L’11 marzo 2004 una serie di attentati ai treni in sequenza di un’ora scarsa (ben sette tra le 6,45 e le 7,42) sconvolge Madrid. Tre di queste esplosioni avvengono quando i rispettivi treni si trovano in una stazione ferroviaria. Il massacro più consistente si verifica nella stazione di Atocha, vicina al Museo del Prado e alle Cortes (il Parlamento). Il numero delle vittime è di 192 morti (di cui 177 nell’immediatezza degli attentati) e 2.057 feriti.

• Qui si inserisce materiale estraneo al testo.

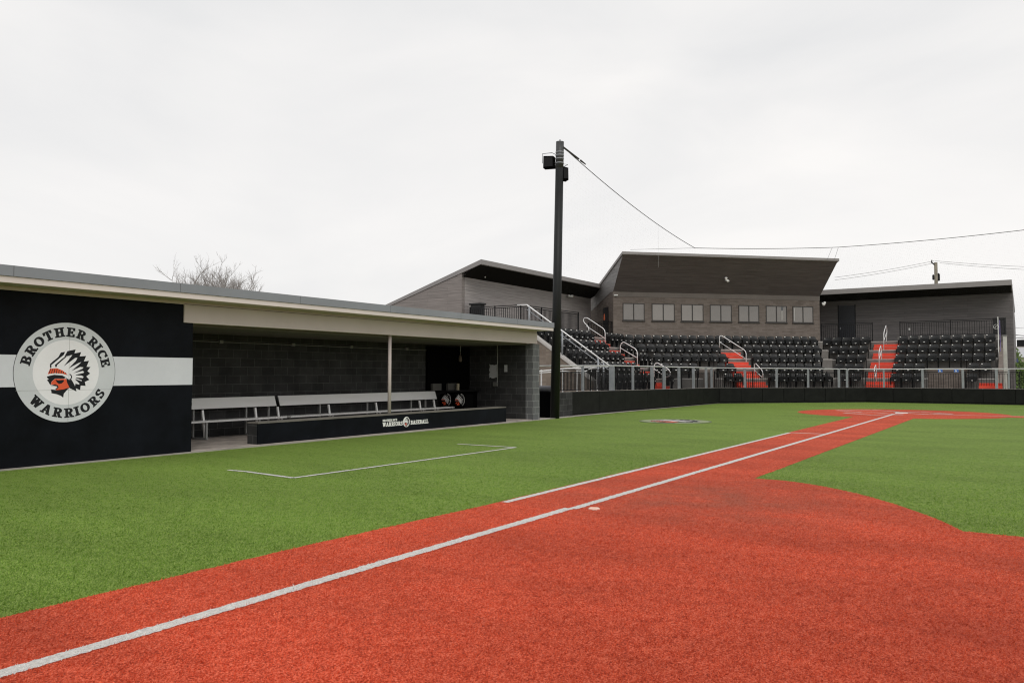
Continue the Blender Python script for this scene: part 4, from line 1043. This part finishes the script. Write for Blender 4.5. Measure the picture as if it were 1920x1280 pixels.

Il primo ministro, Aznar, attribuisce la responsabilità ai terroristi baschi dell’Eta. Si scoprirà invece che la matrice è islamista e questa che viene considerata una cantonata che si aggiunge alla reazione alle carenze manifestatesi nella sicurezza, costeranno, alle elezioni che avranno luogo solo tre giorni più tardi, la sua sconfitta elettorale e l’elezione del socialista Zapatero che avvierà la controrivoluzione culturale e giuridica destinata a smantellare ogni ricordo del quarantennio franchista e del bando nazionale nella guerra civile.
Alcuni presunti attentatori verranno uccisi nei giorni seguenti dai servizi speciali. Il coinvolgimento di alcuni islamisti sembra indubbio e, date le tensioni con il Marocco, quest’ultimo viene accusato di connivenze.
L’Eta da parte sua smentisce la sua partecipazione agli attentati.
Tuttavia una serie di indizi significativi fanno propendere per la partecipazione dell’Eta almeno in fase organizzativa e logistica.
Tra l’altro l’Eta gode da sempre di aiuti britannici e marocchini e, quindi, rientra appieno nello schema.
La Spagna, con la guerra in Iraq, aveva provato a prendere peso in Medio Oriente, in frizione anche con gli inglesi e ben otto agenti spagnoli erano già stati assassinati in diverse occasioni.
Sia gli attentati che la gestione politica successiva rientrano quindi in una questione complessa e variegata e vanno letti nella logica delle guerre oblique e sporche.